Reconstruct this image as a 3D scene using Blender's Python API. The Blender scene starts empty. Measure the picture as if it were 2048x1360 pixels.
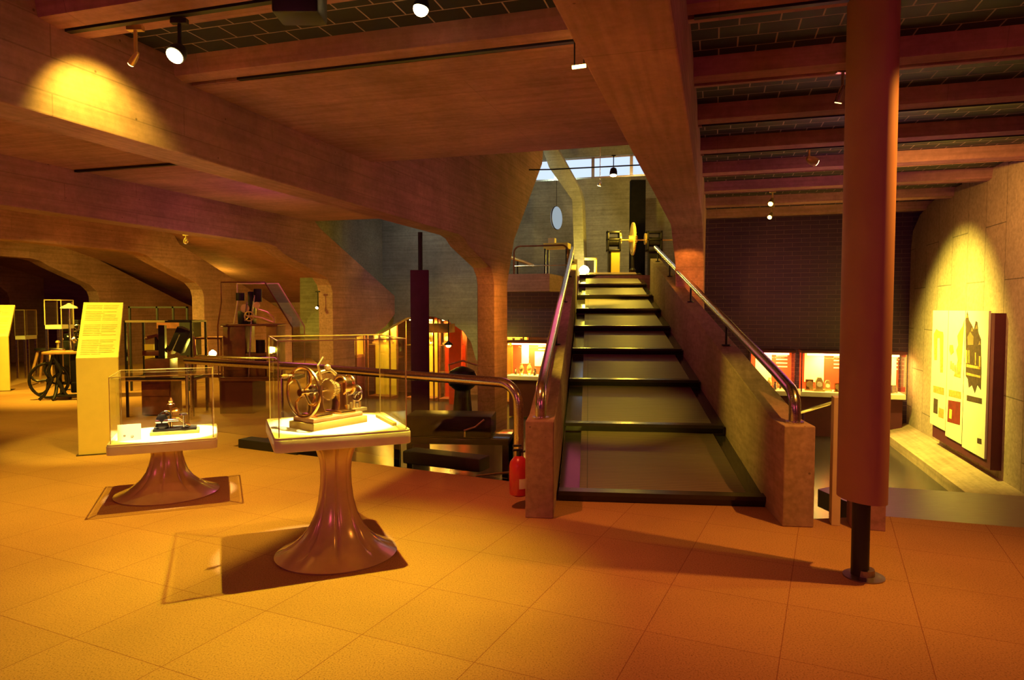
import bpy, bmesh, math, random
from mathutils import Vector, Matrix
random.seed(7)
C = bpy.context.scene.collection
PI = math.pi
# ------------------------------------------------------------------ camera
F = 1365.0
EYE = 1.6
PITCH = math.radians(2.65)
cam_d = bpy.data.cameras.new('camera'); cam = bpy.data.objects.new('camera', cam_d); C.objects.link(cam)
cam_d.sensor_width = 36.0; cam_d.lens = 36.0 * F / 2048.0
cam.location = (0, 0, EYE); cam.rotation_euler = (PI/2 - PITCH, 0, 0)
cam_d.clip_start = 0.05; cam_d.clip_end = 200
bpy.context.scene.camera = cam
# ------------------------------------------------------------------ view
vs = bpy.context.scene.view_settings
vs.view_transform = 'Standard'; vs.look = 'None'; vs.gamma = 1.0; vs.use_curve_mapping = False
vs.exposure = 0.0
# ------------------------------------------------------------------ world: dim red-violet ambience of the hall
w = bpy.data.worlds.new('World'); bpy.context.scene.world = w; w.use_nodes = True
w.node_tree.nodes['Background'].inputs[0].default_value = (1.0, 0.15, 0.36, 1)
w.node_tree.nodes['Background'].inputs[1].default_value = 0.036

TH = math.radians(16.56)                 # direction of the concrete frames
S_, C_ = math.sin(TH), math.cos(TH)
def G(xp, yp, z=0.0):                    # building grid -> world
    return Vector((xp*C_ + yp*S_, -xp*S_ + yp*C_, z))
def light(kind, name, loc, energy, color, target=None, size=60, blend=0.5, radius=0.03, parent=None, shape=None):
    d = bpy.data.lights.new(name, kind); d.energy = energy; d.color = color
    if kind != 'AREA': d.shadow_soft_size = radius
    if kind == 'SPOT': d.spot_size = math.radians(size); d.spot_blend = blend
    if kind == 'AREA': d.size = radius; 
    o = bpy.data.objects.new(name, d); C.objects.link(o); o.location = loc
    if target is not None:
        o.rotation_euler = (Vector(target) - Vector(loc)).to_track_quat('-Z', 'Y').to_euler()
    return o
AMB = (1.0, 0.13, 0.24)
YEL = (1.0, 0.66, 0.045)
LEM = (1.0, 0.80, 0.06)
WHT = (1.0, 0.88, 0.50)
# added red-violet fill points without fixtures, behind the camera and in the bays
light('POINT', 'hall_fill', (-3.0, -1.8, 2.6), 74, AMB, radius=0.5)
light('POINT', 'hall_fill', (2.6, -1.2, 2.6), 58, AMB, radius=0.5)
light('POINT', 'hall_fill', (-6.5, 2.6, 2.6), 26, AMB, radius=0.35)
light('POINT', 'hall_fill', G(1.8, 9.6, 2.2), 18, (0.8, 0.14, 0.55), radius=0.9)
light('POINT', 'hall_fill', G(-2.2, 9.6, 2.6), 16, (1.0, 0.12, 0.3), radius=0.7)
light('POINT', 'hall_fill', G(-6.5, 9.0, 2.4), 12, (1.0, 0.14, 0.5), radius=0.3)

# ------------------------------------------------------------------ pixel helpers (photo frame 2048x1360)
def ray(px, py):
    x = (px - 1024) / F; y = (680 - py) / F
    return Vector((x, math.cos(PITCH) + y*math.sin(PITCH), -math.sin(PITCH) + y*math.cos(PITCH)))
def atY(px, py, Y):                      # point at depth Y
    r = ray(px, py); return Vector((0, 0, EYE)) + r * (Y / r.y)
def atZ(px, py, z):                      # point at height z
    r = ray(px, py); return Vector((0, 0, EYE)) + r * ((z - EYE) / r.z)
def atXp(px, py, xp):                    # point on the plane X' = xp   -> (y', z)
    r = ray(px, py); k = xp / (r.x*C_ - r.y*S_)
    p = Vector((0, 0, EYE)) + r*k; return (p.x*S_ + p.y*C_, p.z)
def atYp(px, py, yp):                    # point on the plane Y' = yp   -> (x', z)
    r = ray(px, py); k = yp / (r.x*S_ + r.y*C_)
    p = Vector((0, 0, EYE)) + r*k; return (p.x*C_ - p.y*S_, p.z)

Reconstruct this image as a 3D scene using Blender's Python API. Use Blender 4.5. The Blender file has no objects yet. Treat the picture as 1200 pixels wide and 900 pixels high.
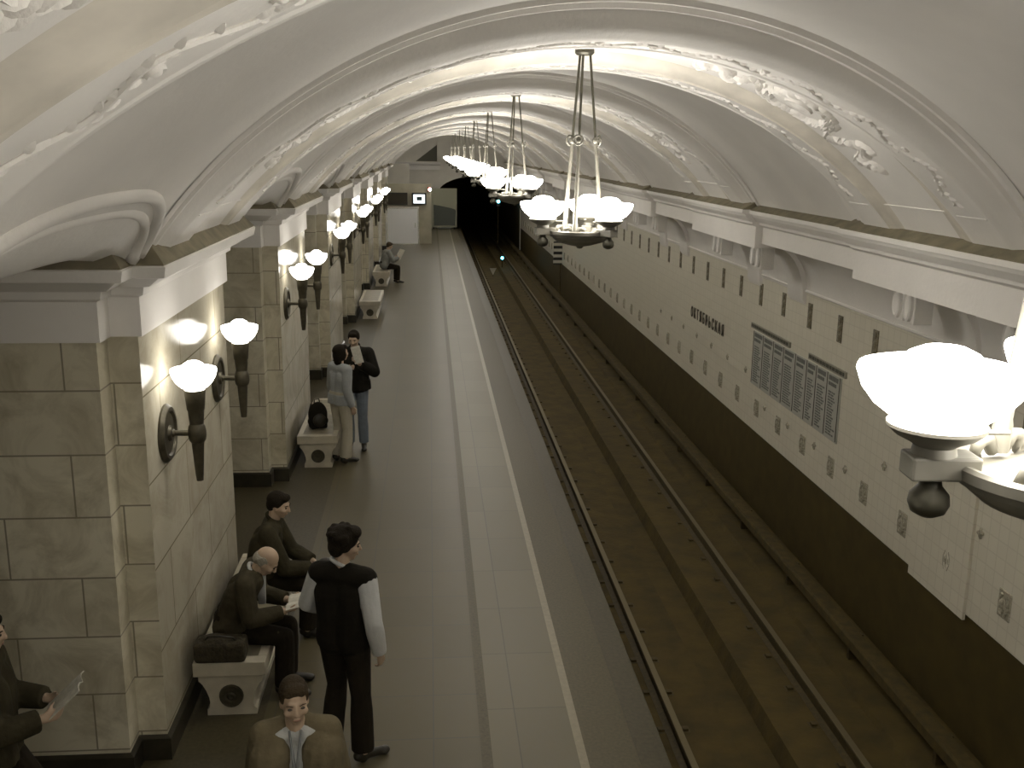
import bpy, bmesh, math, random
from math import pi, sin, cos, sqrt, radians, atan2, asin
from mathutils import Vector as V, Matrix as Mx
random.seed(7)
sc = bpy.context.scene
C = sc.collection

# ------------------------------------------------------------------ camera, world, exposure
cam = bpy.data.cameras.new('camera'); camo = bpy.data.objects.new('camera', cam); C.objects.link(camo)
YAW, PITCH, ROLL = .0825068, .2287979, .0113588
fw = V((sin(YAW)*cos(PITCH), cos(YAW)*cos(PITCH), -sin(PITCH)))
rt = V((cos(YAW), -sin(YAW), 0)); up = rt.cross(fw)
r2 = rt*cos(ROLL)+up*sin(ROLL); u2 = up*cos(ROLL)-rt*sin(ROLL)
camo.matrix_world = Mx(((r2.x,u2.x,-fw.x,0),(r2.y,u2.y,-fw.y,0),(r2.z,u2.z,-fw.z,4.34),(0,0,0,1)))
cam.sensor_width = 36; cam.lens = 36*1179.4/1200; cam.clip_start = .05; cam.clip_end = 300
sc.camera = camo
w = bpy.data.worlds.new('world'); sc.world = w; w.use_nodes = True
w.node_tree.nodes['Background'].inputs[0].default_value = (.9,.88,.7,1)
w.node_tree.nodes['Background'].inputs[1].default_value = .02
vs = sc.view_settings
vs.view_transform = 'Standard'; vs.look = 'None'; vs.gamma = 1; vs.use_curve_mapping = False
vs.exposure = 1.25
BOWL = 17.0      # chandelier bowl emission
TORCH = 4.5      # torch bowl emission
LCOL = (1,.955,.88)

# ------------------------------------------------------------------ layout
P = 6.3; Y0 = 8.1; XC = 1.2; ZS = 3.62
YEND = 57.0
RIBS = [Y0+P*k for k in range(-2,8)]
PYL = [Y0+P*k for k in range(0,7)]+[Y0-P]
WX = 5.08

# ------------------------------------------------------------------ helpers
def lk(o, parent=None):
    C.objects.link(o)
    if parent: o.parent = parent
    return o
def obj(name, bm, mat=None, parent=None, smooth=False, recalc=True):
    me = bpy.data.meshes.new(name)
    if recalc: bmesh.ops.recalc_face_normals(bm, faces=bm.faces)
    bm.to_mesh(me); bm.free()
    if mat: me.materials.append(mat)
    if smooth:
        for p in me.polygons: p.use_smooth = True
    o = bpy.data.objects.new(name, me)
    return lk(o, parent)
def autosmooth(o, ang=35):
    me = o.data
    for p in me.polygons: p.use_smooth = True
    try: me.set_sharp_from_angle(angle=radians(ang))
    except Exception: pass
    return o
def thing(name, label, cat, loc=(0,0,0), rz=0, group=None):
    o = bpy.data.objects.new(name, None); C.objects.link(o); o.empty_display_size = .1
    o.location = loc; o.rotation_euler = (0,0,rz)
    return tag(o, label, cat, group)
def tag(o, label, cat, group=None):
    o['label'] = label; o['category'] = cat
    if group: o['group'] = group
    return o
def struct(o): o['kind'] = 'structure'; return o
def dup(root, loc=None, rz=None, label=None, name=None):
    r = root.copy(); C.objects.link(r)
    if loc is not None: r.location = loc
    if rz is not None: r.rotation_euler = (0,0,rz)
    if label: r['label'] = label
    for ch in list(root.children):
        c = ch.copy(); C.objects.link(c); c.parent = r
        for g in list(ch.children):
            d = g.copy(); C.objects.link(d); d.parent = c
    return r
def box(bm, x0,x1,y0,y1,z0,z1, bev=0):
    b = bm if not bev else bmesh.new()
    vv = [b.verts.new((x,y,z)) for z in (z0,z1) for y in (y0,y1) for x in (x0,x1)]
    for f in ((0,2,3,1),(4,5,7,6),(0,1,5,4),(2,6,7,3),(0,4,6,2),(1,3,7,5)): b.faces.new([vv[i] for i in f])
    if bev:
        bmesh.ops.recalc_face_normals(b, faces=b.faces)
        bmesh.ops.bevel(b, geom=b.edges[:], offset=bev, segments=2, affect='EDGES', profile=.5)
        me = bpy.data.meshes.new('t'); b.to_mesh(me); b.free(); bm.from_mesh(me); bpy.data.meshes.remove(me)
    return bm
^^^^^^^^
### WHAT YOU SHOULD DO
Take the lines from the one holding "900 pixels high." to the one holding "C = sc.collection", both lines included, and give them again exactly, with no pictures.

### RESULT FOR THIS TASK
Reconstruct this image as a 3D scene using Blender's Python API. Use Blender 4.5. The Blender file has no objects yet. Treat the picture as 1200 pixels wide and 900 pixels high.
import bpy, bmesh, math, random
from math import pi, sin, cos, sqrt, radians, atan2, asin
from mathutils import Vector as V, Matrix as Mx
random.seed(7)
sc = bpy.context.scene
C = sc.collection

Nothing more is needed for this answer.